Michael Sokolove wrote a book “Hustle” about the life of Pete Rose. It obviously dealt with the character flaws that drove Rose from the game he loved. But is also gave great insight into why the non-athlete was able to compete at a high lever over a long period of time. Here are some of those thoughts.
What Shamsky remembers about Pete Rose from 1960 is not so much how he performed in games, but how he practiced. Even then, Rose has something that many major leagues, even good ones, never achieve: a realistic view of his strengths and limitations. If he hit a home run in the previous night’s game, he did not imagine himself a power hitter. The next day in batting practice, Rose would watch and cheer his teammates on as they swung from the heels, trying to reach the fences. Ball players, even on the major-league level, never grow tired of playing home-run derby. Then Rose would step in the cage and calmly, repetitively, stroke ball after ball up the middle. When he was through with that he would work on his opposite-field stroke.
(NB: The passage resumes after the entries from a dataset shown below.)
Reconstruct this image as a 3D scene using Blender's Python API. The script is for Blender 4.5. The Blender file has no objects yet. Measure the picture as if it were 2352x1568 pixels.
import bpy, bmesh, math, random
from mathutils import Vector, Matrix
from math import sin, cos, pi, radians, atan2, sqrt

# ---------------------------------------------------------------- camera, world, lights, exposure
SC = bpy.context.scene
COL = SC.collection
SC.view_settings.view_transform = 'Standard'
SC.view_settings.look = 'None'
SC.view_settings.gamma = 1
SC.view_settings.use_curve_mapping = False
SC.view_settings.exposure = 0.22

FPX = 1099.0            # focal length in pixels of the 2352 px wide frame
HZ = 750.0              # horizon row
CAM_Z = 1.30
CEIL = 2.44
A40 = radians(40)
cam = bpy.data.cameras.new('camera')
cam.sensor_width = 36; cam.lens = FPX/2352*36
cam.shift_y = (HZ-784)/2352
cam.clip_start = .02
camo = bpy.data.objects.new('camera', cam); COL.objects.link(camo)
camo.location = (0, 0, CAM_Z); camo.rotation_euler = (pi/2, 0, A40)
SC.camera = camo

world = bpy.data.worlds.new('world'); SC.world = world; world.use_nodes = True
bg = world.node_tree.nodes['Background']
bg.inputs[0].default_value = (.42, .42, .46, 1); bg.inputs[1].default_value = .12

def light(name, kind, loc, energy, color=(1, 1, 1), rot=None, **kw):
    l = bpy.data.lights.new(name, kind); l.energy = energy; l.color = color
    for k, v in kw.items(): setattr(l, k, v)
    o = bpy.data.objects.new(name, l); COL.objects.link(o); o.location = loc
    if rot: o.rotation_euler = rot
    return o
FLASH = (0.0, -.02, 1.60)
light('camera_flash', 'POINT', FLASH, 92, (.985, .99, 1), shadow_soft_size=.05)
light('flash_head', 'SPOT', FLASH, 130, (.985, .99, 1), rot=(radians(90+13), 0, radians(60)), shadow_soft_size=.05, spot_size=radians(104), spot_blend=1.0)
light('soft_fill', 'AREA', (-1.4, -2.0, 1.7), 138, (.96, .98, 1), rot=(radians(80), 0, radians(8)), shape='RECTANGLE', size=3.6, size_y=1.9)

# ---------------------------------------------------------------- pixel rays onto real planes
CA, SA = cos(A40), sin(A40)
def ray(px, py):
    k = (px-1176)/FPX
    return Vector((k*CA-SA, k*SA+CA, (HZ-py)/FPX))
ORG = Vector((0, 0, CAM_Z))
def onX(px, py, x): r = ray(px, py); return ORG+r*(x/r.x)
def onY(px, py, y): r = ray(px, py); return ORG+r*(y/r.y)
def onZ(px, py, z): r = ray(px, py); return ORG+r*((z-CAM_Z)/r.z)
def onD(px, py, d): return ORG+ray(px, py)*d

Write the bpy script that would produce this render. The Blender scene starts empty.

If he was slumping at the place, he didn’t attribute it to the vagaries of the long season, as many players do, or invoke the baseball cliché that every player goes through slumps. Instead, he crunched the baseball after baseball in the batting cage, sweating and grunting and working until the slump was dead. It nothing for Rose to take two hundred swings.
Rose didn’t take off days during the season. When there was no game scheduled, he came to the ballpark and found someone to pitch to him. Sometimes he had to pay a teammate to do it. “The year he broke Cobb’s record (1985), we practiced every day,” recalls Bill DeMars, Rose’s hitting coach for the last decade of his career. “He didn’t take one day off. On off-days, he took a minimum of forty-five minutes of batting practice. We have guys hitting .210 and .215, and I couldn’t get them to come in on a day off. But Pete was there.”
Rose studied the mental makeup of opposing players and took advantage of their weaknesses. He knew, for instance, that after a bad plate appearance certain outfields sulked in the field and didn’t hustle after batted balls. When the time was right, he tried to take an extra base one them. He rarely guessed wrong.
The bigger the game, the more press attention, the greater the potential distractions, the keener was Rose’s concentration.
More often than hitting home runs, Rose did the little things that won games. But he had a knack for making those subtle plays at incredibly dramatic moments.
“Pete had this incredible ability to focus,” said Larry Starr. “I’ve been involved with greater players, with great intensity but eventually you there’s other things on their mind. One day they come to the ballpark and something’s bothering them, usually a problem from home. And it affects their play. It has to. With Pete, you never saw that. Nothing every bother him to the extent that he took it on the field with him.”
As a ball player, Rose was highly analytical. After each game, he checked his bats for marks to see where the ball had come into contact with the wood. Then he rubbed them down with alcohol so they would be clean and he could make the same check after the next game.